In 2014, Daryl Yang started his first year as an undergraduate student at a new residential liberal arts institution in Singapore called Yale-NUS College. The school opened its doors for the first time in 2011 and was hailed as a groundbreaking partnership between Yale University and the National University of Singapore (NUS), two top research universities spanning two corners of the globe.
Yang grew up in Singapore and, at 21, enrolled at Yale-NUS because he wanted a liberal arts education in his home country. At the time, Yale-NUS was the only such school in the country. The only other option for Yang was to go abroad for an expensive degree, taking on more student debt than he could afford.
He also chose Yale-NUS for another reason: to be part of a LGBTQ+ student community.
“When Yale-NUS was starting up, there was all this talk about the college being more open to LGBTQ+ students,” says Yang, who became president of the college’s gender and sexuality student group, known as G-Spot. “So, I thought there would be an opening for me to do more for the queer community at the college. To shape the future of how students engage with each other on campus.”
In Singapore, consensual sex between men is a crime punishable with up to two years in prison. But in 2015, Yale-NUS became the first higher education institution in the country to offer students gender-neutral housing, making the campus more inclusive of its transgender and nonbinary students.
But now the partnership between the institutions is ending, after only eight years.

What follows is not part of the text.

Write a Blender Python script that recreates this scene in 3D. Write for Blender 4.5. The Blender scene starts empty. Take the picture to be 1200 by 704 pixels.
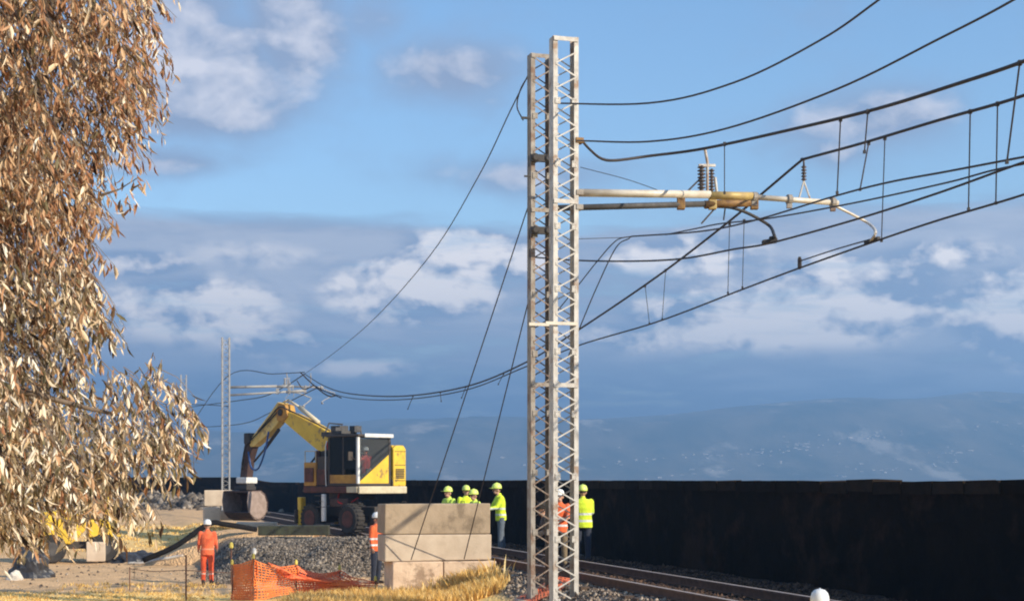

On August 27, 2021, almost three years after Yang graduated, NUS announced the Yale-NUS College experiment will come to an end, because NUS has decided to pull out of the partnership. The current first-year class at Yale-NUS set to graduate in 2025 will be the last alumni cohort. By June 2025, Yale-NUS is expected to roll into another NUS initiative called the University Scholars Programme to form a new interdisciplinary honors college called the New College.